Il poursuit : « L’Egypte accueille des touristes du monde
entier. Ils ont besoin de manger comme chez eux. On ne peut
pas leur présenter une bolognaise avec un goût différent.
C’est un plat universel qui doit avoir le même goût partout
dans le monde ». Le chef représente tout son pays. « Si un
plat cause une diarrhée à un touriste, il dira qu’il l’a eue
en Egypte, il ne dira pas que c’est à cause du chef »,
ajoute Markus.
Il ajoute : « Il n’y a pas de standards fixes pour tous les
chefs égyptiens. Si nous demandons à un chef égyptien le
nombre de manières pour préparer un aliment, il donnera 4 ou
5. Alors qu’en fait, il existe près de 18 manières », dit
Markus.
C’est pourquoi est née l’idée de fonder une école pour
rectifier les notions de base et pour procurer un programme
d’apprentissage international pour les chefs.

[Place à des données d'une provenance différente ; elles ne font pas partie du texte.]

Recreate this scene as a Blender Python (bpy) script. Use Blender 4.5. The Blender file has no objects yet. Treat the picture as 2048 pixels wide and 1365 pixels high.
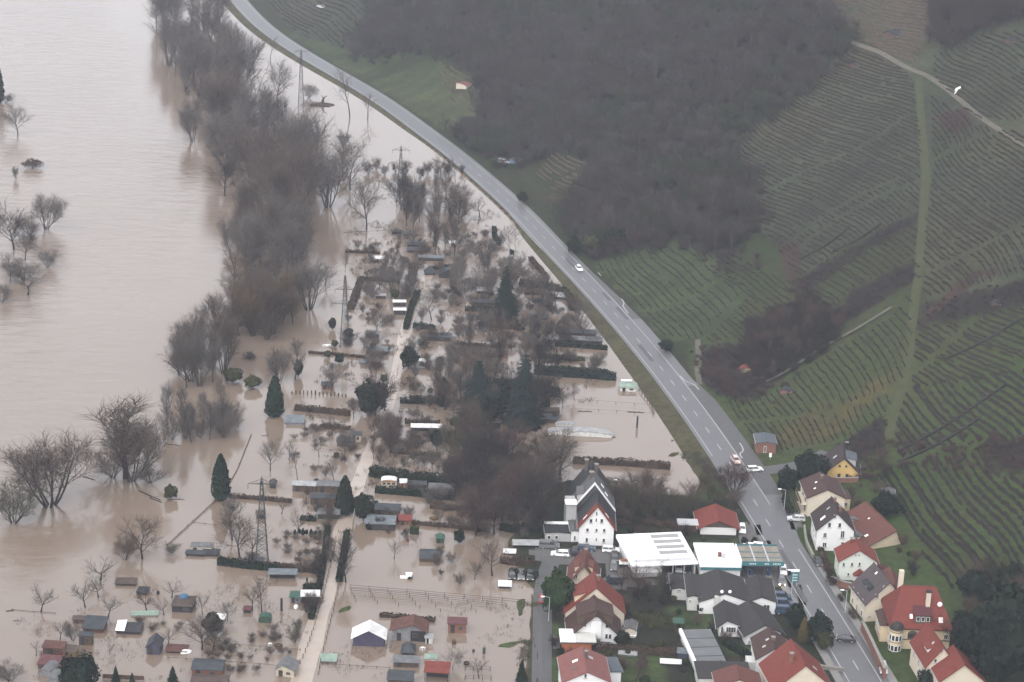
import bpy, math, random, re
import numpy as np
from mathutils import Vector, Matrix

scene = bpy.context.scene
COL = scene.collection
R = random.Random(11)
NR = np.random.default_rng(5)

# ------------------------------------------------------------------ camera
CAM_H = 213.0
TH = math.radians(19.5)
ROLL = math.radians(2.2)
FPX = 4186.0                       # focal length in photo pixels (photo 2048 wide)
_f = np.array([0, math.cos(TH), -math.sin(TH)])
_r0 = np.array([1.0, 0, 0]); _u0 = np.array([0, math.sin(TH), math.cos(TH)])
_r = _r0*math.cos(ROLL) + _u0*math.sin(ROLL)
_u = _u0*math.cos(ROLL) - _r0*math.sin(ROLL)
cam_data = bpy.data.cameras.new('camera')
cam = bpy.data.objects.new('camera', cam_data); COL.objects.link(cam)
cam.matrix_world = Matrix(((_r[0], _u[0], -_f[0], 0), (_r[1], _u[1], -_f[1], 0), (_r[2], _u[2], -_f[2], CAM_H), (0, 0, 0, 1)))
cam_data.sensor_width = 36.0
cam_data.lens = 36.0*FPX/2048.0
cam_data.clip_start = 1.0
cam_data.clip_end = 6000.0
scene.camera = cam

# ------------------------------------------------------------------ sky, sun, exposure
SUN_EL, SUN_AZ = math.radians(50), math.radians(205)
world = bpy.data.worlds.new('World'); scene.world = world
world.use_nodes = True
nt = world.node_tree; nt.nodes.clear()
sky = nt.nodes.new('ShaderNodeTexSky'); sky.sky_type = 'NISHITA'
sky.sun_disc = False
sky.sun_elevation = SUN_EL; sky.sun_rotation = SUN_AZ
sky.air_density = 0.6; sky.dust_density = 6.0; sky.ozone_density = 0.6; sky.altitude = 100
hsv = nt.nodes.new('ShaderNodeHueSaturation'); hsv.inputs['Saturation'].default_value = 0.36; hsv.inputs['Value'].default_value = 4.6
bg = nt.nodes.new('ShaderNodeBackground'); bg.inputs['Strength'].default_value = 0.15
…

Cette école créera une véritable révolution dans le monde de
l’hôtellerie. Au bout d’une année d’études intensives, les
chefs obtiendront un diplôme reconnu sur le plan
international qui leur permettra de travailler partout dans
le monde.
En fait, selon Al-Saadani, l’intérêt pour l’art culinaire
existe depuis l’époque des Mamelouks. Une évolution a eu
lieu dans les années 1960 grâce à l’occupation, mais le
métier était quand même limité. Après, la scène a connu un
genre unique de chef qu’on nommait « Haramawi », car la rue
Al-Haram était La Mecque du tourisme à la mode à l’époque.
Plus tard, la carrière a été plus réglée et les chefs ont
pris leurs premières formations réelles lors de la naissance
de « Egos », première institution pour la formation des
chefs en Egypte. « Mais aujourd’hui, les Egyptiens doivent
être fiers de notre équipe nationale représentée par les
ambassadeurs culinaires d’Egypte », conclut Al-Saadani.